** Job **
Of the material below, the lines to be retyped are those from the line containing "Keep writing the" through the line containing "tag(obj('seabed', bedm, M['far_shingle']), kind='structure')", inclusive; reproduce them exactly.

** Supplied data **
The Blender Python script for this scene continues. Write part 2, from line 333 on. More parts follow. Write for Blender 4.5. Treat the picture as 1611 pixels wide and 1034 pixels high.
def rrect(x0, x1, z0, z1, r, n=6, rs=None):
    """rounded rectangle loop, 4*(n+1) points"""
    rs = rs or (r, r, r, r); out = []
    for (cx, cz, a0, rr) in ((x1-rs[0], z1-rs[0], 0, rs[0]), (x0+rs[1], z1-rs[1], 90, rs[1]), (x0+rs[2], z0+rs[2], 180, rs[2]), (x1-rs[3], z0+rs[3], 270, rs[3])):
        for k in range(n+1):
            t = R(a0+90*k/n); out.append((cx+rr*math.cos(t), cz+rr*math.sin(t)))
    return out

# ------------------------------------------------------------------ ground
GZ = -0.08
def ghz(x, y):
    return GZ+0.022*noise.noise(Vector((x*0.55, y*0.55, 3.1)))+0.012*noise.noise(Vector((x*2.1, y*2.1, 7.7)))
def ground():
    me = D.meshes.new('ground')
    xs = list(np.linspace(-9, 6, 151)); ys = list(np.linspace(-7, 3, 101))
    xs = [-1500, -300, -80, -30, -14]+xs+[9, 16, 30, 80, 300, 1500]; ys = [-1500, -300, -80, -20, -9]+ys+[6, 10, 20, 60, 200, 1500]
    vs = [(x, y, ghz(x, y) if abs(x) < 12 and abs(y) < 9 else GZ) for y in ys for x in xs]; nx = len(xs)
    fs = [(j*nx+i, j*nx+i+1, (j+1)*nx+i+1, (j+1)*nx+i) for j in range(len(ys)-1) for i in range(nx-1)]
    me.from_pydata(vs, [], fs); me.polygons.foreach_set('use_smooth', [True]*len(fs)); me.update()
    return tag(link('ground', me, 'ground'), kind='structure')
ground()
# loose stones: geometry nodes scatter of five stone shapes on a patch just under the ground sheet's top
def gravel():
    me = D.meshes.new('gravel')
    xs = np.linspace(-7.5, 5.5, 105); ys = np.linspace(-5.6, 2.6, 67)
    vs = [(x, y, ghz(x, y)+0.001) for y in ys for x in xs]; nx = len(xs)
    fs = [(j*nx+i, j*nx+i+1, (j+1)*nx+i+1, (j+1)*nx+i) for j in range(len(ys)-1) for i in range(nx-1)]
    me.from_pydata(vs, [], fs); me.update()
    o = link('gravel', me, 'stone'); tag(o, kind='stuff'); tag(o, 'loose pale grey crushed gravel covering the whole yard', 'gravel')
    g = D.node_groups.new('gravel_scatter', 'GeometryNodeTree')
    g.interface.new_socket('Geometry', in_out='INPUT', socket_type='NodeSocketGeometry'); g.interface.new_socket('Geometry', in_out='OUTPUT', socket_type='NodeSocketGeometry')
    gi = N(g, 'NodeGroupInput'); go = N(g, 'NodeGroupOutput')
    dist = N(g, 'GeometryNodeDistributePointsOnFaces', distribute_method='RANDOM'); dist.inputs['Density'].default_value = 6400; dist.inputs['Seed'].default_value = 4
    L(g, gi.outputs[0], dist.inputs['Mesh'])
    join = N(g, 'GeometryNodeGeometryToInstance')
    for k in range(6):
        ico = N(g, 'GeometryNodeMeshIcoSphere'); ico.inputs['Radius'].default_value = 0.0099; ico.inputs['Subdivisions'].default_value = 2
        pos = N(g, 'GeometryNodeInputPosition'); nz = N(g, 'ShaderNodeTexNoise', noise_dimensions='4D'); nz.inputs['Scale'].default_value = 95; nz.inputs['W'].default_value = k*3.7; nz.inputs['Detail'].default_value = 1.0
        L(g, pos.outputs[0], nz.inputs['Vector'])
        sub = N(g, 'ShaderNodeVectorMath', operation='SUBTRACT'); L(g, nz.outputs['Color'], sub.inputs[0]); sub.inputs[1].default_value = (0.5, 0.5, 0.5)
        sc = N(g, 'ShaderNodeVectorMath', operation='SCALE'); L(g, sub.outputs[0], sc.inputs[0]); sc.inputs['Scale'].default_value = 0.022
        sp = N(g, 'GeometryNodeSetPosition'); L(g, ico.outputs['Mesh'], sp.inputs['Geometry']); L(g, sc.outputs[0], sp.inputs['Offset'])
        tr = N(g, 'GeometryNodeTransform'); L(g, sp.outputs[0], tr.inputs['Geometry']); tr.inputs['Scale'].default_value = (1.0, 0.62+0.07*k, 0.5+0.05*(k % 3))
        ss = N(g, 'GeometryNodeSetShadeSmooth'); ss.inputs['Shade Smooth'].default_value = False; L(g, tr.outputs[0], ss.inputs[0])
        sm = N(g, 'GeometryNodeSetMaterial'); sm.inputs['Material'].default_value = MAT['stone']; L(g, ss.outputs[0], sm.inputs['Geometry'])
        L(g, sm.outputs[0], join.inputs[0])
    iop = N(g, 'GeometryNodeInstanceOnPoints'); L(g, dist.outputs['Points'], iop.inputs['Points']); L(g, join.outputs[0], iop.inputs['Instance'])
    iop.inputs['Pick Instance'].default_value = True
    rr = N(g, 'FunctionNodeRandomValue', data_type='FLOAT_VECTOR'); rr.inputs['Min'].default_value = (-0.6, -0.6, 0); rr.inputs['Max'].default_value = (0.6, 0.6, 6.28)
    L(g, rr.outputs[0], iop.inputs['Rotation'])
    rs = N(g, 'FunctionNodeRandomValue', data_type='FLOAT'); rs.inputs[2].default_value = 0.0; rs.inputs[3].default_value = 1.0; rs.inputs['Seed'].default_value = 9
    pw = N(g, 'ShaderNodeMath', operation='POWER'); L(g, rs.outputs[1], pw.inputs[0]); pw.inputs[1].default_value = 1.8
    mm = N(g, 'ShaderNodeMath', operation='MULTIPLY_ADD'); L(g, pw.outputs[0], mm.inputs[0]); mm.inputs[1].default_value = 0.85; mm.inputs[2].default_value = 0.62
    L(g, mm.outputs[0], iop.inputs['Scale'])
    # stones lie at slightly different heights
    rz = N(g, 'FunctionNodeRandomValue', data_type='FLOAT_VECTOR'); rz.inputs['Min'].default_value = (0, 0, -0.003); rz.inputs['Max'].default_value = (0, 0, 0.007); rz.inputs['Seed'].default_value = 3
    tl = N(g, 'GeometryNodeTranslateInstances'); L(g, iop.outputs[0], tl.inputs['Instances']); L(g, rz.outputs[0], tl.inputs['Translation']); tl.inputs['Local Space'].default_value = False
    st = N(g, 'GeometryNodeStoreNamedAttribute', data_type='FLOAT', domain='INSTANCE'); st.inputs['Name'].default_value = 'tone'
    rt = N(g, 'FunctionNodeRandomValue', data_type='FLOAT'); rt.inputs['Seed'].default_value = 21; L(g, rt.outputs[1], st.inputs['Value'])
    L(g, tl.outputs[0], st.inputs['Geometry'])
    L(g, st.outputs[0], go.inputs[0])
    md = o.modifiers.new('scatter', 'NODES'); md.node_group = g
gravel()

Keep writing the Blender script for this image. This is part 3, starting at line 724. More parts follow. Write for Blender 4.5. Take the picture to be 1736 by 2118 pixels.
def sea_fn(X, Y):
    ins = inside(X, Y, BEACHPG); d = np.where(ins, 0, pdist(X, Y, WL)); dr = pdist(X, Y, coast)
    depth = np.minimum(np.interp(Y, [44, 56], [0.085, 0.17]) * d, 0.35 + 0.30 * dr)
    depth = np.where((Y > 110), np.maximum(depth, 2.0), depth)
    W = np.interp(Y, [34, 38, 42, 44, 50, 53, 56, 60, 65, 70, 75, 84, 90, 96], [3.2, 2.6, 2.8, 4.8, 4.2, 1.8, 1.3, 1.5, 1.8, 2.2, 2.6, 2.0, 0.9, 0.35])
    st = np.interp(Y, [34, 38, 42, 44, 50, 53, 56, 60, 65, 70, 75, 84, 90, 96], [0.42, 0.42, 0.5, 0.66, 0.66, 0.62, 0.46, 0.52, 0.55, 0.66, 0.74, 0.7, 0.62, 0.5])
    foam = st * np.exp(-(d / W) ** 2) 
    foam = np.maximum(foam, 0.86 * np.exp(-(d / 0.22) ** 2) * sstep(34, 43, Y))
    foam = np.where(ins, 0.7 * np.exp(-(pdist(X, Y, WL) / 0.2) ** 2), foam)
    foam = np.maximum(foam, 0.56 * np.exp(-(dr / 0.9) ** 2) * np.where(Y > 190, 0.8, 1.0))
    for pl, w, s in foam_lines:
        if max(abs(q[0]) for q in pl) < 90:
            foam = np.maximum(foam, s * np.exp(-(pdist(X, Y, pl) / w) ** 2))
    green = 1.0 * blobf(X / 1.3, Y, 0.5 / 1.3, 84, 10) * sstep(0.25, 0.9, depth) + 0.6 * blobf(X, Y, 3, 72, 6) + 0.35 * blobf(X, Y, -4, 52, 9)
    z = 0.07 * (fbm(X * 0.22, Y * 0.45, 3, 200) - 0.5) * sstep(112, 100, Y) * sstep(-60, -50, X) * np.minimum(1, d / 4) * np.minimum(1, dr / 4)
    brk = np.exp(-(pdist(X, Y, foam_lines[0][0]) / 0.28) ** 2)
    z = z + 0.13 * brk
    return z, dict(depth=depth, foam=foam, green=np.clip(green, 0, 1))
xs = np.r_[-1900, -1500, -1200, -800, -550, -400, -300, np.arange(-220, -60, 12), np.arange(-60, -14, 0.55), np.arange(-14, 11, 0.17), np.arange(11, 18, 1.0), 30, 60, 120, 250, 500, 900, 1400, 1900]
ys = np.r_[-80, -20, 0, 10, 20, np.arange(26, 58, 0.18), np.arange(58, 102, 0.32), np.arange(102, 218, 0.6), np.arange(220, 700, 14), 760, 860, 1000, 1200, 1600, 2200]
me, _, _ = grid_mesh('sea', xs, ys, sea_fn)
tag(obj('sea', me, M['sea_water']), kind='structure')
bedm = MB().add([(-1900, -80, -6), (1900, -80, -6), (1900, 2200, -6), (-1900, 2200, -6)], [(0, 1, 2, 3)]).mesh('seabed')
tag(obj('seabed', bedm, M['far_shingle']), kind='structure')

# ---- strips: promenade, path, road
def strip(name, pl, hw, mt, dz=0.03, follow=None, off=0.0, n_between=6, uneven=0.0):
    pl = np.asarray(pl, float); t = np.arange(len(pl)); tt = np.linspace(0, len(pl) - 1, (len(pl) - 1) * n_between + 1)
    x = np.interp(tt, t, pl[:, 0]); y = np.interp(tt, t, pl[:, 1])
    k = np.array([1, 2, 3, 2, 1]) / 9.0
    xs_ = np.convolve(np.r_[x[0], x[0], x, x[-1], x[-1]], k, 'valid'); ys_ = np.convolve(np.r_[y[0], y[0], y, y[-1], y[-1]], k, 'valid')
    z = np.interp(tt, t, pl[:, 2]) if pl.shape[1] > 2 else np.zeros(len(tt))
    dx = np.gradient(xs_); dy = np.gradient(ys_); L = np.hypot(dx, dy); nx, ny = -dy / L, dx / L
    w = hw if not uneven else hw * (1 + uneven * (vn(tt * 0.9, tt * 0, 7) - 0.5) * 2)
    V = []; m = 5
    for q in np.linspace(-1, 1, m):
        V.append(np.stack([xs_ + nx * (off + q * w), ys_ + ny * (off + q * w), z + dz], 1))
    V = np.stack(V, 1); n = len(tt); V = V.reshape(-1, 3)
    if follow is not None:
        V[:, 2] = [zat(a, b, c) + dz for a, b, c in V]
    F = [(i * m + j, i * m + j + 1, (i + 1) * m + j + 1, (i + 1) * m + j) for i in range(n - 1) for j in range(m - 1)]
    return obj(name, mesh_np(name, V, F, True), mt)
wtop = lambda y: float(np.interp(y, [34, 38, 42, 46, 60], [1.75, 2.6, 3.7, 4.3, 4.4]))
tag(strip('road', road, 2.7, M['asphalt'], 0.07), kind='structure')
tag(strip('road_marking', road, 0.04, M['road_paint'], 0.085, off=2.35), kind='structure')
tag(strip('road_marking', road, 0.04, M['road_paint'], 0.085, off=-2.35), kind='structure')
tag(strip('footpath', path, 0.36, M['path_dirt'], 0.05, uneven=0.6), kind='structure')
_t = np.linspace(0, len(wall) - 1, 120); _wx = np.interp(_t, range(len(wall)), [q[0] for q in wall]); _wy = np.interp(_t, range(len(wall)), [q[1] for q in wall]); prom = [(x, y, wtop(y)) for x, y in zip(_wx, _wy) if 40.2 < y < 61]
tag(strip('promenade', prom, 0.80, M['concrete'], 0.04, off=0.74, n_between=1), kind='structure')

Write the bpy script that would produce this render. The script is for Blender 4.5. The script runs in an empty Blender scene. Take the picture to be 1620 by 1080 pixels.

** Correct output **
Keep writing the Blender script for this image. This is part 3, starting at line 724. More parts follow. Write for Blender 4.5. Take the picture to be 1736 by 2118 pixels.
def sea_fn(X, Y):
    ins = inside(X, Y, BEACHPG); d = np.where(ins, 0, pdist(X, Y, WL)); dr = pdist(X, Y, coast)
    depth = np.minimum(np.interp(Y, [44, 56], [0.085, 0.17]) * d, 0.35 + 0.30 * dr)
    depth = np.where((Y > 110), np.maximum(depth, 2.0), depth)
    W = np.interp(Y, [34, 38, 42, 44, 50, 53, 56, 60, 65, 70, 75, 84, 90, 96], [3.2, 2.6, 2.8, 4.8, 4.2, 1.8, 1.3, 1.5, 1.8, 2.2, 2.6, 2.0, 0.9, 0.35])
    st = np.interp(Y, [34, 38, 42, 44, 50, 53, 56, 60, 65, 70, 75, 84, 90, 96], [0.42, 0.42, 0.5, 0.66, 0.66, 0.62, 0.46, 0.52, 0.55, 0.66, 0.74, 0.7, 0.62, 0.5])
    foam = st * np.exp(-(d / W) ** 2) 
    foam = np.maximum(foam, 0.86 * np.exp(-(d / 0.22) ** 2) * sstep(34, 43, Y))
    foam = np.where(ins, 0.7 * np.exp(-(pdist(X, Y, WL) / 0.2) ** 2), foam)
    foam = np.maximum(foam, 0.56 * np.exp(-(dr / 0.9) ** 2) * np.where(Y > 190, 0.8, 1.0))
    for pl, w, s in foam_lines:
        if max(abs(q[0]) for q in pl) < 90:
            foam = np.maximum(foam, s * np.exp(-(pdist(X, Y, pl) / w) ** 2))
    green = 1.0 * blobf(X / 1.3, Y, 0.5 / 1.3, 84, 10) * sstep(0.25, 0.9, depth) + 0.6 * blobf(X, Y, 3, 72, 6) + 0.35 * blobf(X, Y, -4, 52, 9)
    z = 0.07 * (fbm(X * 0.22, Y * 0.45, 3, 200) - 0.5) * sstep(112, 100, Y) * sstep(-60, -50, X) * np.minimum(1, d / 4) * np.minimum(1, dr / 4)
    brk = np.exp(-(pdist(X, Y, foam_lines[0][0]) / 0.28) ** 2)
    z = z + 0.13 * brk
    return z, dict(depth=depth, foam=foam, green=np.clip(green, 0, 1))
xs = np.r_[-1900, -1500, -1200, -800, -550, -400, -300, np.arange(-220, -60, 12), np.arange(-60, -14, 0.55), np.arange(-14, 11, 0.17), np.arange(11, 18, 1.0), 30, 60, 120, 250, 500, 900, 1400, 1900]
ys = np.r_[-80, -20, 0, 10, 20, np.arange(26, 58, 0.18), np.arange(58, 102, 0.32), np.arange(102, 218, 0.6), np.arange(220, 700, 14), 760, 860, 1000, 1200, 1600, 2200]
me, _, _ = grid_mesh('sea', xs, ys, sea_fn)
tag(obj('sea', me, M['sea_water']), kind='structure')
bedm = MB().add([(-1900, -80, -6), (1900, -80, -6), (1900, 2200, -6), (-1900, 2200, -6)], [(0, 1, 2, 3)]).mesh('seabed')
tag(obj('seabed', bedm, M['far_shingle']), kind='structure')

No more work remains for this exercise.